OK, CV it is then. The sequence for AT 2019xim must have been added after I took the data, which is not surprising. My observations were completed within 48 hours of the ATEL being released.
My SOP for all variables except the very brightest is to take 30-second subs and stack in real time. That way I can estimate the SNR and move to another object when it is high enough or very obviously too faint to be measured with sufficient precision. Stars which can vary by several magnitudes between successive observations can easily turn out to be saturated or invisible if purely dead reckoning is used to set exposure lengths.
I took 100 minutes of unfiltered 30s images in the wee hours of 2020-01-20, though the SNR is so low that to get adequate SNR they will probably have to be co-added a few at a time. Another run took place on 2020-01-04. They, as well as some precision photometry in Johnson V and Sloan r´, still need to be processed. Perhaps this data is too early for the INT run; I will try to take some more in the next few weeks.
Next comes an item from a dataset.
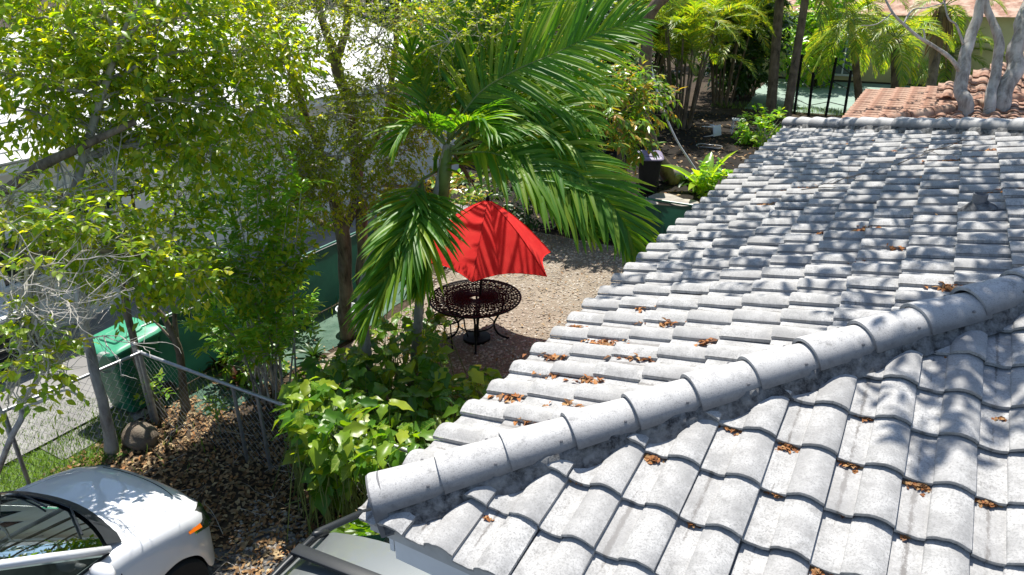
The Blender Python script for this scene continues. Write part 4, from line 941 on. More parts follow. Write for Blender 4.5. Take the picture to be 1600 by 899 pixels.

A question arises from our earlier discussion in the forum about the use of non-standard sequences for VS observations to be submitted to the BAA-VSS database. There is no standard sequence for unfiltered data. Advice would be welcome, whether here, in the original thread, or off-line via email. Another case without any standard sequence concerns the observations of AT 2019xim reported on my members page. I have specifically withheld submission of the results for this reason.
contains two, one at 143 and the other at 153. Both are inconveniently distant at around 15-20 arcmin (a guess from the chart scale – I have not measured them).
Personally I´d use them to measure the instantaneous brightness of other stars closer to the SN and then measure the SN with respect to them. If the images of the fields are taken within a few minutes of each other, it is very unlikely indeed that all the secondary comparisons are variable on that timescale, and not very likely that even one will be. If one or more is a LPV, who cares? It’s constant for all practical purposes.
If you discover that one or more field stars varies from night to night, that in itself is worth reporting.